In the long run, original equipment manufacturers (OEMs) need to develop their own human expertise in source code management, with the capability to build, review, test, de-bug, release and launch and upgrade the software for their equipment. A key factor for achieving this is human resource management, which should follow the commercial software model, where software engineering and management roles are clearly demarcated. A good example is the model followed by Lockheed Martin, the world leader in defence software, which has its own ‘Software Factory’ meeting the US Department of Defence criteria, including security standards, and claims to deliver software at the ‘speed of relevance’, using existing government open, standards-based architecture. Setting up such a ‘factory’ will, of course, not be feasible for smaller companies, who could establish joint ventures with Indian software companies, or utilise the ‘centres of excellence’ (once established). The DPP will also require to be modified to enable such joint ventures to be approved in the years ahead.

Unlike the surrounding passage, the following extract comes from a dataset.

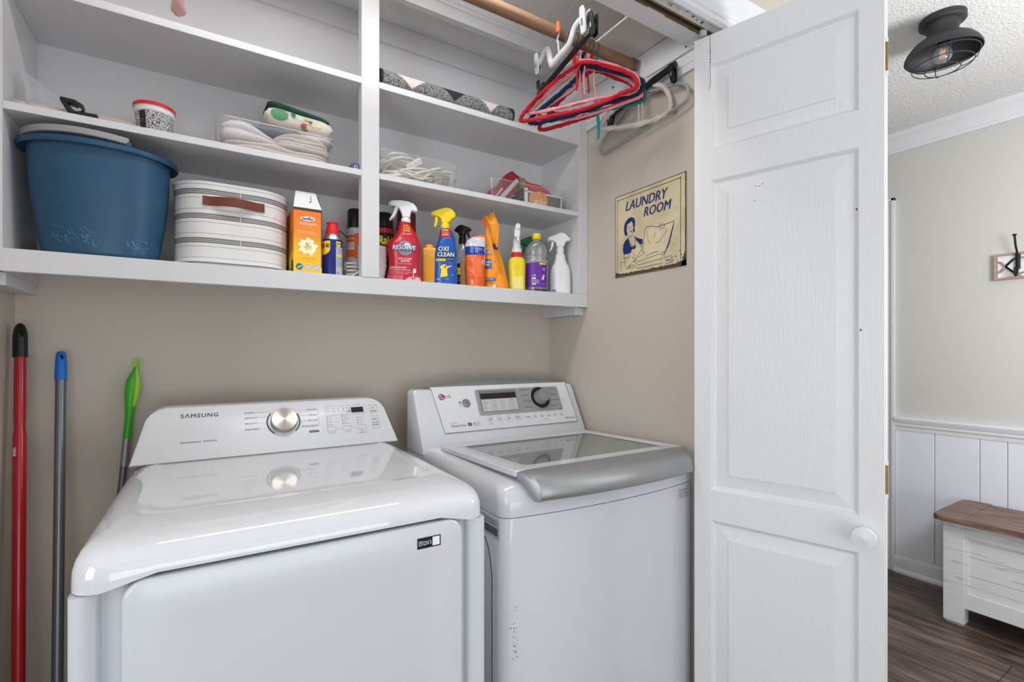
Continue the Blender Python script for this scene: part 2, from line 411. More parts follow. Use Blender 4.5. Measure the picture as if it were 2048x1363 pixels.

While the Indian defence industry is a long way from achieving the software expertise of its western, Chinese or Russian counterparts, India’s global success in commercial software offers an example for a ‘big leap forward’ in the defence software sector. As part of the Government’s focus on Atmanirbhar Bharat, building indigenous capability in software for our defence systems is an area that needs urgent attention, if we are to truly achieve indigenisation in the defence sector. This is an initiative that cannot wait – for it would not be an overstatement to say that victory on the battlefields of the 21st century will depend to a large extent on the side with better and more reliable software in its weapon systems.